Document Type

Article

Publication Date

12-2022

Abstract

Shame permeates the experience of intimate partner violence (IPV). People who perpetrate IPV commonly use tactics designed to cause shame in their partners, including denigrating their dignity, undermining their autonomy, or harming their reputation. Many IPV survivors report an abiding sense of shame as a result of their victimization—from a lost sense of self, to self-blame, to fear of (or actual) social judgment. When seeking help for abuse, many survivors are directed to, or otherwise encounter, persons or institutions that reinforce rather than mitigate their shame. Survivors with marginalized social identities often must contend not only with the shame of IPV victimization, but also with the shame that follows being stigmatized or otherwise assigned inaccurate or incomplete “identities.”

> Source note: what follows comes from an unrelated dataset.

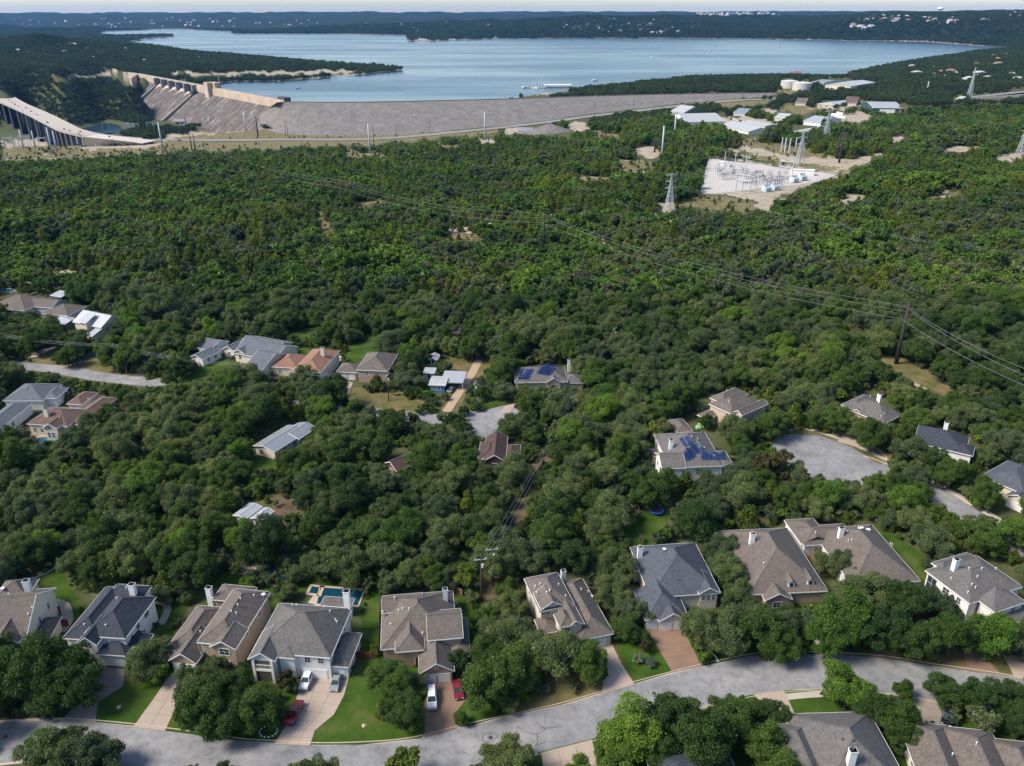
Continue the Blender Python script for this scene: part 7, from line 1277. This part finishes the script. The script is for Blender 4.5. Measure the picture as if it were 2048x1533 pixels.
def stuff_trees(name, label, pts, protos):
    """the rest of the wood: one object, crowns set on points"""
    n = len(pts); me = bpy.data.meshes.new(name); me.vertices.add(n); P = np.array(pts, float); me.vertices.foreach_set('co', P[:, :3].ravel().astype(np.float32))
    for nm, arr in (('sc', P[:,3]), ('rz', rng.uniform(0, 6.28, n)), ('pid', P[:,4])): a = me.attributes.new(nm, 'FLOAT', 'POINT'); a.data.foreach_set('value', arr.astype(np.float32))
    o = bpy.data.objects.new(name, me); COL.objects.link(o); tag(o, label, 'woodland', kind='stuff'); ng = bpy.data.node_groups.new(name, 'GeometryNodeTree')
    ng.interface.new_socket('Geometry', in_out='INPUT', socket_type='NodeSocketGeometry'); ng.interface.new_socket('Geometry', in_out='OUTPUT', socket_type='NodeSocketGeometry'); N = ng.nodes; K_ = ng.links
    gi, go, jn = N.new('NodeGroupInput'), N.new('NodeGroupOutput'), N.new('GeometryNodeJoinGeometry'); K_.new(jn.outputs[0], go.inputs[0])
    def attr(nm): a = N.new('GeometryNodeInputNamedAttribute'); a.data_type = 'FLOAT'; a.inputs['Name'].default_value = nm; return a.outputs[0]
    sc, rz, pid = attr('sc'), attr('rz'), attr('pid'); cx = N.new('ShaderNodeCombineXYZ'); K_.new(rz, cx.inputs['Z'])
    for k, ob in enumerate(protos):
        cmp_ = N.new('FunctionNodeCompare'); cmp_.data_type = 'FLOAT'; cmp_.operation = 'EQUAL'; K_.new(pid, cmp_.inputs[0]); cmp_.inputs[1].default_value = k; cmp_.inputs['Epsilon'].default_value = .1
        oi = N.new('GeometryNodeObjectInfo'); oi.transform_space = 'ORIGINAL'; oi.inputs['Object'].default_value = ob; oi.inputs['As Instance'].default_value = True
        ip = N.new('GeometryNodeInstanceOnPoints'); K_.new(gi.outputs[0], ip.inputs['Points']); K_.new(cmp_.outputs[0], ip.inputs['Selection']); K_.new(oi.outputs['Geometry'], ip.inputs['Instance']); K_.new(cx.outputs[0], ip.inputs['Rotation']); K_.new(sc, ip.inputs['Scale']); K_.new(ip.outputs[0], jn.inputs[0])
    md = o.modifiers.new('trees', 'NODES'); md.node_group = ng; return o
pr = []; pk = {}
for (kd, v), ob in FIRST.items():
    if kd != 'far': pk.setdefault(kd, []).append(len(pr)); pr.append(ob)
pts = []; gpts = []
for kd, lst in REST.items():
    for (x, y, z, s) in lst: (pts if kd.startswith('w_') else gpts).append((x, y, z, s, pk[kd][int(rng.integers(len(pk[kd])))]))
for (x, y, z, s, kd) in UNDER: (gpts if y < 345 else pts).append((x, y, z, s, pk[kd][int(rng.integers(len(pk[kd])))]))
stuff_trees('woodland', 'dense juniper and oak woodland spreading from the gardens to the highway', pts, pr)
if gpts: stuff_trees('garden_thicket', 'low bushes filling the gaps under the garden trees', gpts, pr)
stuff_trees('far_woodland', 'far dark woodland on the hills and shores round the lake', [(x, y, z, s, int(rng.integers(3))) for x, y, z, s in FARW], [FIRST[('far', j)] for j in range(3)])
print('TREES', len(TREES), 'WOOD', len(WOOD), 'FAR', len(FARW), {k: len(v) for k, v in byk.items()})

# ------------------------------------------------------------------ far houses on the hills
FW = [mat('far_wall_%d' % i, c) for i, c in enumerate(((0.50,0.46,0.42),(0.40,0.34,0.28),(0.58,0.56,0.54)))]; FR = [mat('far_roof_%d' % i, c) for i, c in enumerate(((0.30,0.27,0.25),(0.24,0.16,0.12),(0.42,0.41,0.40)))]
def far_mesh(seed):
    r = random.Random(seed); a, c = r.uniform(7,12), r.uniform(5,8); w_ = MB().box(-a,a,-c,c,-4,6); w_.box(-a*.4,a*.5,-c-3,-c,-4,4.5); rf = MB(); e = .6
    for (x0,x1,y0,y1,z0,h_) in ((-a,a,-c,c,6,3.4),(-a*.4,a*.5,-c-3,-c+1,4.5,2)): rf.hexa([(x0-e,y0-e,z0),(x1+e,y0-e,z0),(x1+e,y1+e,z0),(x0-e,y1+e,z0),(x0+(x1-x0)*.3,(y0+y1)/2-.2,z0+h_),(x1-(x1-x0)*.3,(y0+y1)/2-.2,z0+h_),(x1-(x1-x0)*.3,(y0+y1)/2+.2,z0+h_),(x0+(x1-x0)*.3,(y0+y1)/2+.2,z0+h_)])
    return w_.mesh('wall', FW[seed % 3]), rf.mesh('roof', FR[(seed*2+1) % 3])
FM = [far_mesh(i) for i in range(6)]; rf_ = random.Random(5)
def far_houses(n, poly, label, group, sc=(0.9, 1.5)):
    xs = [p[0] for p in poly]; ys = [p[1] for p in poly]; k = 0
    while k < n:
        x, y = rf_.uniform(min(xs), max(xs)), rf_.uniform(min(ys), max(ys))
        if not inpoly([x], [y], poly)[0]: continue
        k += 1; d = ray(x, y); F = 1400.0; hit = None
        Fs = np.exp(np.linspace(math.log(1350), math.log(14000), 500)); tt = Fs/d.y; zz = CAMZ+d.z*tt; hh = terrain(d.x*tt, Fs); w_ = np.where(zz < hh)[0]
        if len(w_) == 0: continue
        i = w_[0]; px_, py_, pz = d.x*tt[i], Fs[i], hh[i]
        if pz < LAKE_Z+1: continue
        s = rf_.uniform(*sc); o = empty('hillside_house', (px_, py_, pz+1.5), rf_.uniform(-.7,.7)); o.scale = (s,)*3; tag(o, label, 'house', group); wm, rm_ = FM[rf_.randrange(6)]
        for nm, me in (('wall', wm), ('roof', rm_)): c_ = bpy.data.objects.new(nm, me); COL.objects.link(c_); c_.parent = o
far_houses(70, [(1090,52),(1160,40),(1330,36),(1400,45),(1400,66),(1290,70),(1110,64)], 'small pale house on the wooded hill across the middle of the lake', 'houses on the middle far hill', (0.6,1.0))
far_houses(34, [(690,52),(860,44),(1000,50),(980,66),(860,66),(690,64)], 'tiny house among trees left of the middle far hill', 'houses left of the middle far hill', (.6,1.0))
far_houses(48, [(1670,36),(1760,33),(1960,40),(2000,48),(1900,48),(1730,46)], 'pale house in the row along the right far ridge', 'houses along the right far ridge', (.8,1.3)); far_houses(10, [(1700,52),(1745,56),(1735,63),(1705,60)], 'house on the terraced slope below the right far ridge', 'houses below the right far ridge')
far_houses(60, [(20,40),(330,36),(600,40),(670,50),(640,60),(400,56),(100,60),(20,58)], 'speck of a house on the blue far left hills', 'houses on the far left hills', (.6,1.1)); far_houses(26, [(0,70),(90,66),(170,78),(330,108),(560,112),(640,125),(420,130),(180,125),(20,125)], 'pale house among trees on the hill left of the lake', 'houses on the left hill', (.45,.8))
far_houses(22, [(1800,128),(1960,110),(2048,112),(2048,165),(1900,165),(1820,155)], 'house among trees on the right shore', 'houses on the right shore', (.5,.9)); far_houses(40, [(1390,27),(1560,27),(1560,33),(1390,33)], 'speck of a house on the horizon plateau', 'houses on the horizon plateau', (1.,1.6)); far_houses(14, [(2010,26),(2048,26),(2048,34),(2010,34)], 'house on the horizon at the right edge', 'houses on the right horizon', (.7,1.1))
wt = empty('water_tower', (G(1880,30,0).normalized()*0+Vector((1880-1024,0,0))*0)); F_ = 9000; d = ray(1880, 24); wt.location = (d.x*F_/d.y, F_, Zat(1880, 26.5, F_)); tag(wt, 'white water tower standing up on the far right horizon', 'water tower'); MB().lathe([(4,-10),(4,24),(30,34),(34,42),(24,52),(4,56)], 20).build('tank', WHITE, wt, True)

# ------------------------------------------------------------------ haze: one box of pale air over everything
HTOP = max(190.0, max(v.co.z for v in bpy.data.objects['ground'].data.vertices)+90); print('HTOP', HTOP); HB = 18600.0; m = bpy.data.materials.new('haze'); m.use_nodes = True; nt = m.node_tree
for n in list(nt.nodes):
    if n.type != 'OUTPUT_MATERIAL': nt.nodes.remove(n)
pv = nt.nodes.new('ShaderNodeVolumePrincipled'); pv.inputs['Color'].default_value = (0.13, 0.42, 1.0, 1); pv.inputs['Density'].default_value = 2.4e-5; pv.inputs['Anisotropy'].default_value = 0.2
nt.links.new(pv.outputs[0], nt.nodes['Material Output'].inputs['Volume'])
hz_ = MB().box(-HB, HB, -HB, HB, -100, HTOP).build('haze', m); tag(hz_, kind='stuff')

Understanding how these layers of shame can shape a survivor’s experience matters. Shame can be a destructive harm that devastates a person’s sense of self-worth. It can lead to long-term psychological injury and can be both a source and outcome of trauma. A desire to reduce shame’s damaging impact can cause survivors to utilize coping behaviors that may be self-protective, but profoundly misunderstood by the people and institutions to whom they turn for help. Included among those institutions is the civil legal system. Protection orders are the most common legal intervention for IPV and can be critical tools for responding to it. Yet, to obtain a protection order, survivors must enter a process that often deprives them of their privacy and ability to control their self-image—experiences anchored in shame. Without understanding shame’s behavioral and psychological effects, survivors risk having their claims of victimization discredited, harming their ability to obtain safety and relief.

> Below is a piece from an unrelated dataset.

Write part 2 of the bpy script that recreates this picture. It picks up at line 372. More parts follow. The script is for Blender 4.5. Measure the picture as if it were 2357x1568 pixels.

This Article explores these individual, social, and institutional dimensions of shame. It examines how those who work or interact with survivors can better understand the shame that results from traumatic experiences, and the trauma that results from shame-intensive ones. This Article further explores strategies to reduce the shame that can pervade civil litigation. These strategies include prioritizing survivor dignity and narrative control—critical antidotes to the injury of shame.